From: Starpath, Seattle, WA

 - posted June 20, 2007 07:10 AM      Profile for Dirk           Edit/Delete Post 
You are right indeed. The impact of the correction is huge.
If I deduct from Hc A 14.8', Hs becomes 42°18.6'.
From Hc B I deduct 11.2', so Hs becomes 11°40.43'. I am using SP89 internal Hc. USNO data differ .1' (because SP89 based on Sun center and USNO based on LL?), which has little effect in the final result. I also changed from Sun center to lower limb, which has a big impact.

Rerunning the Celestial Fix with calculated rhumbline data (71.6 miles, course 033.1°, v=7.16 kt), results in position 50°03.1'N, 010°02.0'E, 3.35 miles (from point B) at 22.1°.

Results become better by using the precalculated great circle data: 71.54M, c=032.6°, v=7.154kt, the calculated position becomes 49°59.4'N, 009°59.6'E, .65M from point B at 204.3°

I can come to an "exact" position by increasing the speed to 7.185kt. Apparently one always needs speed for Celestial Fix: log data are only accepted for DR updating, or am I wrong?

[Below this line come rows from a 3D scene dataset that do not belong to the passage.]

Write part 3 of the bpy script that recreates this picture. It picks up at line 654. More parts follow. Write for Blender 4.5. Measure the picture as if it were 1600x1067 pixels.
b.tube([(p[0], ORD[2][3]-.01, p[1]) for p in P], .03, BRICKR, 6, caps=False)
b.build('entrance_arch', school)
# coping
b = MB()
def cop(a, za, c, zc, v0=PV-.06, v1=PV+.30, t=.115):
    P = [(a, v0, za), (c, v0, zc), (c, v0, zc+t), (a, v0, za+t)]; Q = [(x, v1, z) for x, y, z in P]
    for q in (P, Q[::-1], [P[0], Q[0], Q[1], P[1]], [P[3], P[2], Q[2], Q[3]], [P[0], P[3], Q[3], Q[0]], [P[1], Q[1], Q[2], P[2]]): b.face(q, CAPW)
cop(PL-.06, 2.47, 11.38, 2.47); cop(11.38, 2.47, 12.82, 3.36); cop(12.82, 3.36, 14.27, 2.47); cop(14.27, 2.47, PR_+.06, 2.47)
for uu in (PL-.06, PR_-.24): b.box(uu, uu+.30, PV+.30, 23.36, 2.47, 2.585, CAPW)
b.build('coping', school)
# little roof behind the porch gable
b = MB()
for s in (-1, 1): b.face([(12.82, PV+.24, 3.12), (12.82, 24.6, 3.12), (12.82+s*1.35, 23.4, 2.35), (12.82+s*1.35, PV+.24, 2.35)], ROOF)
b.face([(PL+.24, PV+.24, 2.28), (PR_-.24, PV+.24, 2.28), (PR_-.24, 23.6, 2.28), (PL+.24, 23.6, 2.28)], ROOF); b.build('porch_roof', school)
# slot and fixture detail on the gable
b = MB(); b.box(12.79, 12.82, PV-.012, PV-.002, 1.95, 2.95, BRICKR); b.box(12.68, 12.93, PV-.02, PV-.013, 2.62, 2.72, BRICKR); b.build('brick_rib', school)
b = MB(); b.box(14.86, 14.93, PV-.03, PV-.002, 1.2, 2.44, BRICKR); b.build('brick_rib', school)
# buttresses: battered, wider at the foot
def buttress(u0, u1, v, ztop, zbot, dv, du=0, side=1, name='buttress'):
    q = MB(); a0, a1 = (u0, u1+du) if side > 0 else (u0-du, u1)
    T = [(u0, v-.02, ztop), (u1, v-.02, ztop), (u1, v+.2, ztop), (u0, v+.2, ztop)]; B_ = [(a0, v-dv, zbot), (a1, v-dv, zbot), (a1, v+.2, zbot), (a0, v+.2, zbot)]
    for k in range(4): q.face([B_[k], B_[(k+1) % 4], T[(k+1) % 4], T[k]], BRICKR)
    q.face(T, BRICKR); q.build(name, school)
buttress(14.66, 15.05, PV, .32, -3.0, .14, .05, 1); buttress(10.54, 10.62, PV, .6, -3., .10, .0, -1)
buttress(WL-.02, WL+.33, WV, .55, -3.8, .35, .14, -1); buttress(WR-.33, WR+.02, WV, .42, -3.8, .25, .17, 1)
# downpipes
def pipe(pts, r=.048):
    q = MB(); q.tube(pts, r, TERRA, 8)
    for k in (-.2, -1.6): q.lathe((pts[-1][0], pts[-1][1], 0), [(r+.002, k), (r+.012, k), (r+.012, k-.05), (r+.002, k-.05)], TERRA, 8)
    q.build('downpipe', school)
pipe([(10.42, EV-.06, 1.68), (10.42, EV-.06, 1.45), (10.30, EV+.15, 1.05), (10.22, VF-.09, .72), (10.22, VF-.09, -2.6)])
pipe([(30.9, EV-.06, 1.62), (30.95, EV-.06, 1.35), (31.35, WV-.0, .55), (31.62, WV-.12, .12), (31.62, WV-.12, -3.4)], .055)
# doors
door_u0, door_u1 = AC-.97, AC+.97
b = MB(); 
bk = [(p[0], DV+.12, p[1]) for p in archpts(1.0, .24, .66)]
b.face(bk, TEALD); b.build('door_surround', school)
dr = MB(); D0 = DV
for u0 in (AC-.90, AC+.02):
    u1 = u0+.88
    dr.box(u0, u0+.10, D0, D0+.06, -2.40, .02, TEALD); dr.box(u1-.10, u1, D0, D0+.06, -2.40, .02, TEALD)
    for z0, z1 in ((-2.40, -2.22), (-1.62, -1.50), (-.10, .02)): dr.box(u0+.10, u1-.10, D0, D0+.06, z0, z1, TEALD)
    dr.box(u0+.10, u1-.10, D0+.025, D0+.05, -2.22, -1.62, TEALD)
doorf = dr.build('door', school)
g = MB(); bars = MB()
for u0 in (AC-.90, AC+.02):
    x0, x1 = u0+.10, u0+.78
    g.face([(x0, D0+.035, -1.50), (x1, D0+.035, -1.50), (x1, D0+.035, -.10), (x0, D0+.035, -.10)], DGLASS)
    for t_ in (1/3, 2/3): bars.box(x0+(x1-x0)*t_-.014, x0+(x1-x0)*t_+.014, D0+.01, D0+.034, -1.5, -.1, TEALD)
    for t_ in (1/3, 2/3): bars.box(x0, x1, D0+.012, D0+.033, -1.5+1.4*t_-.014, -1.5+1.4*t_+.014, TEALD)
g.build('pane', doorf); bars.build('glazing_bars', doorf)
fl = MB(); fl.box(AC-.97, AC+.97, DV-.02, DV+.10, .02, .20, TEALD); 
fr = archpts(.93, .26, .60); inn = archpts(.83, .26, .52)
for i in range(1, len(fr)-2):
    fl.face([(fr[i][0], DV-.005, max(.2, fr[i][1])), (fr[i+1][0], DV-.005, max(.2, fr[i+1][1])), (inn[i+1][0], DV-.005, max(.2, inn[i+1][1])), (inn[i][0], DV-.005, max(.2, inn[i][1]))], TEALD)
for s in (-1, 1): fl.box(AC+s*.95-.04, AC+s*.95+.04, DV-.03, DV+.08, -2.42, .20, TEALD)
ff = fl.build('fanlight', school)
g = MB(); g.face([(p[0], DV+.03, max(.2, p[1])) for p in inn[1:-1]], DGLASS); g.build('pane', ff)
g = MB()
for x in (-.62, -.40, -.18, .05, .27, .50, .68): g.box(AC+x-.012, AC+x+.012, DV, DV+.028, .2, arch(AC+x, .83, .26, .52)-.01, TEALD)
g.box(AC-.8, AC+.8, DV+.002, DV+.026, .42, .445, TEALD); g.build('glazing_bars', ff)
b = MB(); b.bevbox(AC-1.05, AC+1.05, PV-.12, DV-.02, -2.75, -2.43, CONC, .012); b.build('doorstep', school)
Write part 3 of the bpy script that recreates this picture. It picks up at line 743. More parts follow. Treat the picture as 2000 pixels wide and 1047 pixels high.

Knowing that steering within 5° is a good job, the .5° difference between GC and RL is neglectable, as is the difference in distance of .06 Miles. Nevertheless, is there a way (other than hourly fixes) to avoid that this small difference results in a 3.35 miles position difference, certainly because in this case I made no sextant reading error?